-- WRITTEN REQUEST --
Among the lines listed below, count those that include the string "pixels", and state only the count.
──────
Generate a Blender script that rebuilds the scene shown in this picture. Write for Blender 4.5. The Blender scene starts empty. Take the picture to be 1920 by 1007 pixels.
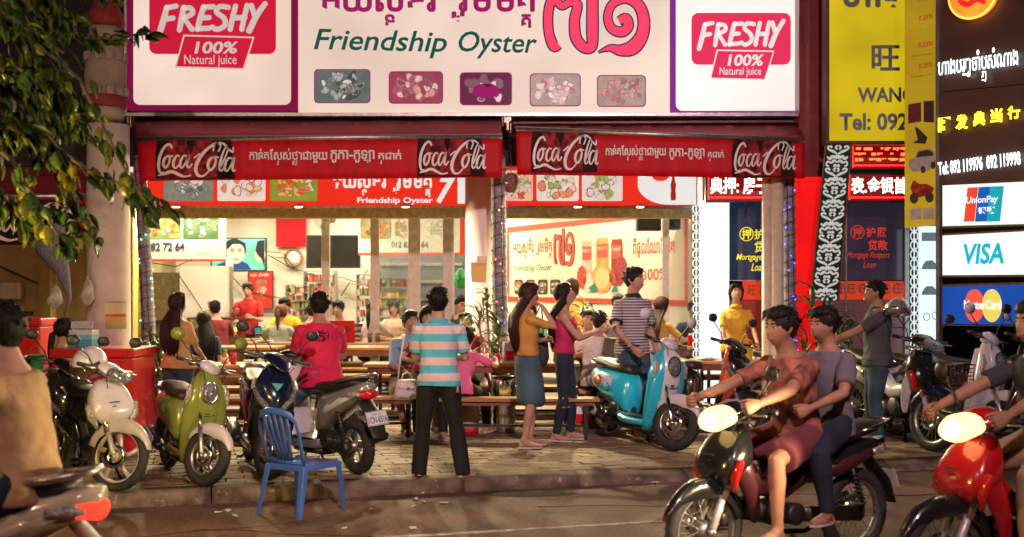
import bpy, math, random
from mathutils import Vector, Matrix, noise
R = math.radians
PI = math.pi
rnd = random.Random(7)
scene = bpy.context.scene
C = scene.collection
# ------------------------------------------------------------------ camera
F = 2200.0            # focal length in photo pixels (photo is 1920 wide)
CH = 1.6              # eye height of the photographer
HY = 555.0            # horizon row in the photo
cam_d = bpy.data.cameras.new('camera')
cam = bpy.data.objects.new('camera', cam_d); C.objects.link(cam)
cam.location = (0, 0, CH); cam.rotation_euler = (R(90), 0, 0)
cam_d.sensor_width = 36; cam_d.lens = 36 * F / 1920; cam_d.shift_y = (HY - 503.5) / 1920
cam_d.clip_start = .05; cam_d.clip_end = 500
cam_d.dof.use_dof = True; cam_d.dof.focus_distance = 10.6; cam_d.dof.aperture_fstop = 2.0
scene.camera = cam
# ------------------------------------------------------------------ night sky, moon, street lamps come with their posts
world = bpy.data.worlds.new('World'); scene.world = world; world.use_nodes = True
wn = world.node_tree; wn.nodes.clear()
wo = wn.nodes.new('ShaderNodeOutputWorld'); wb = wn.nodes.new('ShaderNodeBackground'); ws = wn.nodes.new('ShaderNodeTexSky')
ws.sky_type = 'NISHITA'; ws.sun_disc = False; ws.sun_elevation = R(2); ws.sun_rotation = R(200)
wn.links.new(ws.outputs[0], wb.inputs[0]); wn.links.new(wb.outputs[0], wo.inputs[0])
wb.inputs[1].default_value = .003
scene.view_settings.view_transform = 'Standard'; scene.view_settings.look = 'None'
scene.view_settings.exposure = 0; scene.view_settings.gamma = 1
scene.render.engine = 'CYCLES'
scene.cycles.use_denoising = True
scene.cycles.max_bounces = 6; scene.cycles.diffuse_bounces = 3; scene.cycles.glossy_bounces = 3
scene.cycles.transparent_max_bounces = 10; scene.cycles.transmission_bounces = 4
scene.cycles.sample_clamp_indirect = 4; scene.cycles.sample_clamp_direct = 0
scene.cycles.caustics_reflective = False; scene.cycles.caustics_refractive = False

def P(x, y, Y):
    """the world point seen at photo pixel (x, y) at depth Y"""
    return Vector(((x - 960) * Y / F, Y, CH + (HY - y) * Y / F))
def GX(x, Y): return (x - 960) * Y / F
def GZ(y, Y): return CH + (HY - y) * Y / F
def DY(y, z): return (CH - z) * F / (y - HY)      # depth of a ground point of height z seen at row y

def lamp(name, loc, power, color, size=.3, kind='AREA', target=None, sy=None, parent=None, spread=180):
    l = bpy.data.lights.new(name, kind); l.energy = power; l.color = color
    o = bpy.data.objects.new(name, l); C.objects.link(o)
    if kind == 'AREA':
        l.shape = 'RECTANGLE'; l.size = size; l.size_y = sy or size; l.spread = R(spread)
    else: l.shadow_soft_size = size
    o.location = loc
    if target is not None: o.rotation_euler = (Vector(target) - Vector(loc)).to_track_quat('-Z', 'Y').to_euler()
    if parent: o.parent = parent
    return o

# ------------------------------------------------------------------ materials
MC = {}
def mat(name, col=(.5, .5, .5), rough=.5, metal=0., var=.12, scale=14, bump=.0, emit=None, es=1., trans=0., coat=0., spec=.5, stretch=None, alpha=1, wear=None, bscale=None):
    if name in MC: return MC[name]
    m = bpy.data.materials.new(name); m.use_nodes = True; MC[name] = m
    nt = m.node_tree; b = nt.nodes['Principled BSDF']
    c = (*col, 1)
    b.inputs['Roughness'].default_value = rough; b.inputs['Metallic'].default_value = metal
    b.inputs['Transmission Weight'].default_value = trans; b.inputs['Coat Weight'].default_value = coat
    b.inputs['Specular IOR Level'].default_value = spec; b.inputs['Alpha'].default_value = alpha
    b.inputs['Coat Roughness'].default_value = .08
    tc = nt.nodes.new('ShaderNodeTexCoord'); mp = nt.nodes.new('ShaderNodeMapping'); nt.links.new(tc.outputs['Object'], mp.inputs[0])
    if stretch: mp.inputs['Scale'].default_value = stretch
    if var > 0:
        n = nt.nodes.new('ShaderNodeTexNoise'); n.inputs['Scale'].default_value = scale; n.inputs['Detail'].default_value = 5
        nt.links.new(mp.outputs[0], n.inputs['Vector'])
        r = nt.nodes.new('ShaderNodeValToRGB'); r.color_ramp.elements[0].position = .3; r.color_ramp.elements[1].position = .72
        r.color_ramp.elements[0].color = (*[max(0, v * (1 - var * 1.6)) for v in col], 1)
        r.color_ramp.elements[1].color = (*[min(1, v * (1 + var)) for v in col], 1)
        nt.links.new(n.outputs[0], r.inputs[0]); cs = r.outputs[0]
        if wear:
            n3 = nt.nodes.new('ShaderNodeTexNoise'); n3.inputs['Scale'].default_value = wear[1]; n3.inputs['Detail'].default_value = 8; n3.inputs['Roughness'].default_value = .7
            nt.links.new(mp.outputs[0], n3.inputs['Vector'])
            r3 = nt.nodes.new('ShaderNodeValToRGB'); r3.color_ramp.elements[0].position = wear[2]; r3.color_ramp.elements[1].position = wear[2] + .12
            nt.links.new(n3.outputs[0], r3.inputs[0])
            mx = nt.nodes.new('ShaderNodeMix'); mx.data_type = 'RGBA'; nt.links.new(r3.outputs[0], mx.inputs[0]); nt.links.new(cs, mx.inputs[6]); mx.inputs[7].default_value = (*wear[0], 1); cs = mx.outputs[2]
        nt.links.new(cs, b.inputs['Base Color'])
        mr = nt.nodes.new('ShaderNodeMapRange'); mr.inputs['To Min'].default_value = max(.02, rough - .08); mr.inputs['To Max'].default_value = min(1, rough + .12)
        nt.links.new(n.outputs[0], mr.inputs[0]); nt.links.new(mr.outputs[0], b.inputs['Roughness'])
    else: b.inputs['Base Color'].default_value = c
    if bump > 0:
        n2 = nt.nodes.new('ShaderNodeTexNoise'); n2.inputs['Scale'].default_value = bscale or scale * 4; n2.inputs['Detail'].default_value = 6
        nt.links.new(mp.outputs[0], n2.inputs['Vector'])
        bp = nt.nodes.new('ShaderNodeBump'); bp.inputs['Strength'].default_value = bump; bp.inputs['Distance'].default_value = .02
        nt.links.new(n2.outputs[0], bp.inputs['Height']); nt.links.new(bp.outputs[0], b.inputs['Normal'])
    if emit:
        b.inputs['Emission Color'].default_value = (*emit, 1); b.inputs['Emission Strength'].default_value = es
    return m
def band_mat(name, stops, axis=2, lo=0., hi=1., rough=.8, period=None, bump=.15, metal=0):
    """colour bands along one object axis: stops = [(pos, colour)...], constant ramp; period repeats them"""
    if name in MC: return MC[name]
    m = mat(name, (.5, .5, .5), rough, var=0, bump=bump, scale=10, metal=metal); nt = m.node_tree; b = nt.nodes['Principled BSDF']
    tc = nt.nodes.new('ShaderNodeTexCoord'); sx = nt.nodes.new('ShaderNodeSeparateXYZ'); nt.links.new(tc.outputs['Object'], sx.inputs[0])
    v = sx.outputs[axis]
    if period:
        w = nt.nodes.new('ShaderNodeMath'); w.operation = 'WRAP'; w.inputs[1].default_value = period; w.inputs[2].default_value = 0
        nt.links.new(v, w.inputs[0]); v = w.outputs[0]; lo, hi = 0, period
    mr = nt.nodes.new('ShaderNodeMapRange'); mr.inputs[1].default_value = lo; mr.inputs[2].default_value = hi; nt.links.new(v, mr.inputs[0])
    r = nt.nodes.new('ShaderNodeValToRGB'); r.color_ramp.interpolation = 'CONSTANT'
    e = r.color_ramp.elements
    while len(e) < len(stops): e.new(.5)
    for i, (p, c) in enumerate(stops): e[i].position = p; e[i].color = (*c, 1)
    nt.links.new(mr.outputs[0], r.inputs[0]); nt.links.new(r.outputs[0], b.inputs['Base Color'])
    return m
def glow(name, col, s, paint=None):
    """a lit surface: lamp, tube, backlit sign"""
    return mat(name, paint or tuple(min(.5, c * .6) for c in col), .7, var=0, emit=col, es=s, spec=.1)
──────
-- REPLY --
2